Abstract

The huge energy consumption in data centers produces not only high electricity bill but also tremendous carbon footprints. Although today's servers and data centers of leading internet companies are more energy efficient than ever before, the fluctuations in external workload and internal resource utilization calls for energy proportional computing. Insight into server energy proportionality can help improve workload placement while also reducing energy consumption. In this paper, we investigate all 477 valid published results of SPECpower_ssj benchmark from 2007 to 2016Q3 and reorganize them by hardware availability year for more accurate analysis on production servers.

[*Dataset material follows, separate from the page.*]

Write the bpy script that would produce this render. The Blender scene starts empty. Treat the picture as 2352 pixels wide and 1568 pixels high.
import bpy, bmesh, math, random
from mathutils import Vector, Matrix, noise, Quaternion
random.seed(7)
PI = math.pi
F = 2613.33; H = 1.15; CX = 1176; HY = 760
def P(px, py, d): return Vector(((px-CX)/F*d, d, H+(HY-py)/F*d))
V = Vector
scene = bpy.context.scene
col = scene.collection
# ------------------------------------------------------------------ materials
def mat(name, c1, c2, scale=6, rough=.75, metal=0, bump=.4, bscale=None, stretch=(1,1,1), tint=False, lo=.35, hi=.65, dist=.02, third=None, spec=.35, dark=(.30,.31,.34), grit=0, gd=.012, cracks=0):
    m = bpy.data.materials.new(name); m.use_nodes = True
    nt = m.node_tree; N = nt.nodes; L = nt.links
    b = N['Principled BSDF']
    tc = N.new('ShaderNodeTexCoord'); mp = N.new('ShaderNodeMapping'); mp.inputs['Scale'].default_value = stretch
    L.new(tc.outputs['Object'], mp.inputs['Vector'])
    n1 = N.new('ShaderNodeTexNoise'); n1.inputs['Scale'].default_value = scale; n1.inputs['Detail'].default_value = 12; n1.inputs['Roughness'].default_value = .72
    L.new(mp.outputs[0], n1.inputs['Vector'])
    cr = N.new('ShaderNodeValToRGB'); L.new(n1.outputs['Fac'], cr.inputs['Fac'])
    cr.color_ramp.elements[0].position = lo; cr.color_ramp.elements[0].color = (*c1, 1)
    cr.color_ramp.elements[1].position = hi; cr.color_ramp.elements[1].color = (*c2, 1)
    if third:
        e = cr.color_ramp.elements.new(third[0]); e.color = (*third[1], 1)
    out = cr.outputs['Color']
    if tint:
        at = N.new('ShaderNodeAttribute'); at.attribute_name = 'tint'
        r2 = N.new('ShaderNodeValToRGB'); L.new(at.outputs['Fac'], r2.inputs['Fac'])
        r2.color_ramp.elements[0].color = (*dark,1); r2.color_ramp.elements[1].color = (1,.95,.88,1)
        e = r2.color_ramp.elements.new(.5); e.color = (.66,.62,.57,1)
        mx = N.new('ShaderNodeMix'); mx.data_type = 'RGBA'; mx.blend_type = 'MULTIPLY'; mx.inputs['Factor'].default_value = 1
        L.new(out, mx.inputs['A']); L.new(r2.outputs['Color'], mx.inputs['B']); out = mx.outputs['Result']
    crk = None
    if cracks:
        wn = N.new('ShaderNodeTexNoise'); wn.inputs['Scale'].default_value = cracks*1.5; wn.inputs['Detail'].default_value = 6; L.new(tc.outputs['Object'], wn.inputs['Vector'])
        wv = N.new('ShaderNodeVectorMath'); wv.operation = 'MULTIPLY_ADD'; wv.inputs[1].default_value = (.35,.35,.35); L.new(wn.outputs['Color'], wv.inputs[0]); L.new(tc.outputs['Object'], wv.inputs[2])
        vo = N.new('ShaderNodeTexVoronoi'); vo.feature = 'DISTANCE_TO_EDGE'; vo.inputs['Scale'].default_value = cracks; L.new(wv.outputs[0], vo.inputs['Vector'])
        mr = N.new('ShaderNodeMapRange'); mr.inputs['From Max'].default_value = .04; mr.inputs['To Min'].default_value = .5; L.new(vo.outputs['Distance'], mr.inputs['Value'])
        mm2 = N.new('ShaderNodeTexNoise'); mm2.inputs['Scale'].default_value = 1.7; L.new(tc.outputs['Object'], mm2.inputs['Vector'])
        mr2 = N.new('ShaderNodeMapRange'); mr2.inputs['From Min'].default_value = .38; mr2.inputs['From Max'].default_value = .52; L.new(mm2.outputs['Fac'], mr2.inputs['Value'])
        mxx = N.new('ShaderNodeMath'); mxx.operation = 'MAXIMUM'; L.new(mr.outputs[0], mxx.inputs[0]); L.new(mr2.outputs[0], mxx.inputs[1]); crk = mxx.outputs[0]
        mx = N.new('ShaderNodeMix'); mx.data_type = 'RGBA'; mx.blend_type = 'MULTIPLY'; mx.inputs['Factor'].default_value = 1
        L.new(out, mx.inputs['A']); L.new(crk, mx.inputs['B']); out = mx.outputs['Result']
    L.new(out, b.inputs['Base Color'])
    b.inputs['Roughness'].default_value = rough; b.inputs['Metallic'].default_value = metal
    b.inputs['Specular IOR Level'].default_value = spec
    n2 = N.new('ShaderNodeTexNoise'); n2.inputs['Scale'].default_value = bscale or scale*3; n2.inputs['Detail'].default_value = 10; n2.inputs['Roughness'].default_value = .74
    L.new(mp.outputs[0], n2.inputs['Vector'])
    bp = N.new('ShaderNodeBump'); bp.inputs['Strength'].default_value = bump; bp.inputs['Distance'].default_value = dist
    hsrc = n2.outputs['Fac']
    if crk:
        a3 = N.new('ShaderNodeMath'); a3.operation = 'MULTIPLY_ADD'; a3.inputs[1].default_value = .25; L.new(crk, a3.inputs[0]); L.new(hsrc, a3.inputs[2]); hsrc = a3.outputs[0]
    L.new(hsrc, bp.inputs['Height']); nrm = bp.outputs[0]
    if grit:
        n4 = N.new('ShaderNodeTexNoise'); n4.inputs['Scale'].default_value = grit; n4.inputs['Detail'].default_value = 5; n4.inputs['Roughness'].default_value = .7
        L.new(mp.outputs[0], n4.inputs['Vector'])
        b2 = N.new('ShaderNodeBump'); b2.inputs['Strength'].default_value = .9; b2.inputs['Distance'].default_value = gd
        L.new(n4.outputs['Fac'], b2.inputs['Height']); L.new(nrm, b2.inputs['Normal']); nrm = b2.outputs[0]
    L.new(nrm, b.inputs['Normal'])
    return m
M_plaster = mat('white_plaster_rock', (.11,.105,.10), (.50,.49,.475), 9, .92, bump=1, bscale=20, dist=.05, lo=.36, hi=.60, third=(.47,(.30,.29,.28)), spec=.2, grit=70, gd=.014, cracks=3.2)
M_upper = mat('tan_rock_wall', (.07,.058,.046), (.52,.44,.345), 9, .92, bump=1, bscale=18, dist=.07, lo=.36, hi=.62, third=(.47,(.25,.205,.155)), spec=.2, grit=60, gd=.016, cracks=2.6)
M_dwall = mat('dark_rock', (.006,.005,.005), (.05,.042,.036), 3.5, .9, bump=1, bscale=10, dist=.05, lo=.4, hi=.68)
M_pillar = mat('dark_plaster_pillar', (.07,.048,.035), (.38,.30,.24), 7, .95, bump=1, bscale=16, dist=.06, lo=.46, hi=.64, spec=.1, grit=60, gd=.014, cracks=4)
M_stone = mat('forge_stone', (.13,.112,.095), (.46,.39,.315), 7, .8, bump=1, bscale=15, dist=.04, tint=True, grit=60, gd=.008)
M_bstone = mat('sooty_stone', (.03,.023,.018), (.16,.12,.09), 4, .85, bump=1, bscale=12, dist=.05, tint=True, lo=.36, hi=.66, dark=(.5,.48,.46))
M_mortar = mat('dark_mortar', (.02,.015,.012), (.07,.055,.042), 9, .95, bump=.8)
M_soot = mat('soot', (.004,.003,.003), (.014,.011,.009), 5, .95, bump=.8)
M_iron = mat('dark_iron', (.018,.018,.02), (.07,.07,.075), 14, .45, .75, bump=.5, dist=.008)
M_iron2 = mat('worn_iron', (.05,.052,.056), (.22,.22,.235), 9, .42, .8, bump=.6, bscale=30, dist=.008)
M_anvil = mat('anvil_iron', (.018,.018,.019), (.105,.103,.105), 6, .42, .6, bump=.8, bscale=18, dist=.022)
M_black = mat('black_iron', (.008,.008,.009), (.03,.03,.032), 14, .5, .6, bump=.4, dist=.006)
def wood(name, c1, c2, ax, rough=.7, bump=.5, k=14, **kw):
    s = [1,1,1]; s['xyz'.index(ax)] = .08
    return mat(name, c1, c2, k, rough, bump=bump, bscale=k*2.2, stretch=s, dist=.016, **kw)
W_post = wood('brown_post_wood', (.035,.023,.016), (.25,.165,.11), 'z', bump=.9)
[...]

Through comprehensive analysis we find that: (1) The specious stagnation of energy proportionality in recent years is mainly caused by the adoption of processors of specific microarchitecture and is not the indicative trend of energy proportionality improvement. (2) Microarchitecture evolution has more influence on energy efficiency improvement than energy proportionality. (3) Today's servers' peak energy efficiencies are shifting from 100% resource utilization to 80% or 70% utilization and server energy proportionality improves with such shifting. We then conduct extensive experiments on 4 rack servers to investigate the energy efficiency variations under different hardware configurations, including memory per core installation and processor frequency scaling. Our experiments show that hardware configuration has significant impact on server's energy efficiency. Our findings presented in this paper provide useful insights and guidance to system designers, as well as data center operators for energy proportionality aware workload placement and energy savings.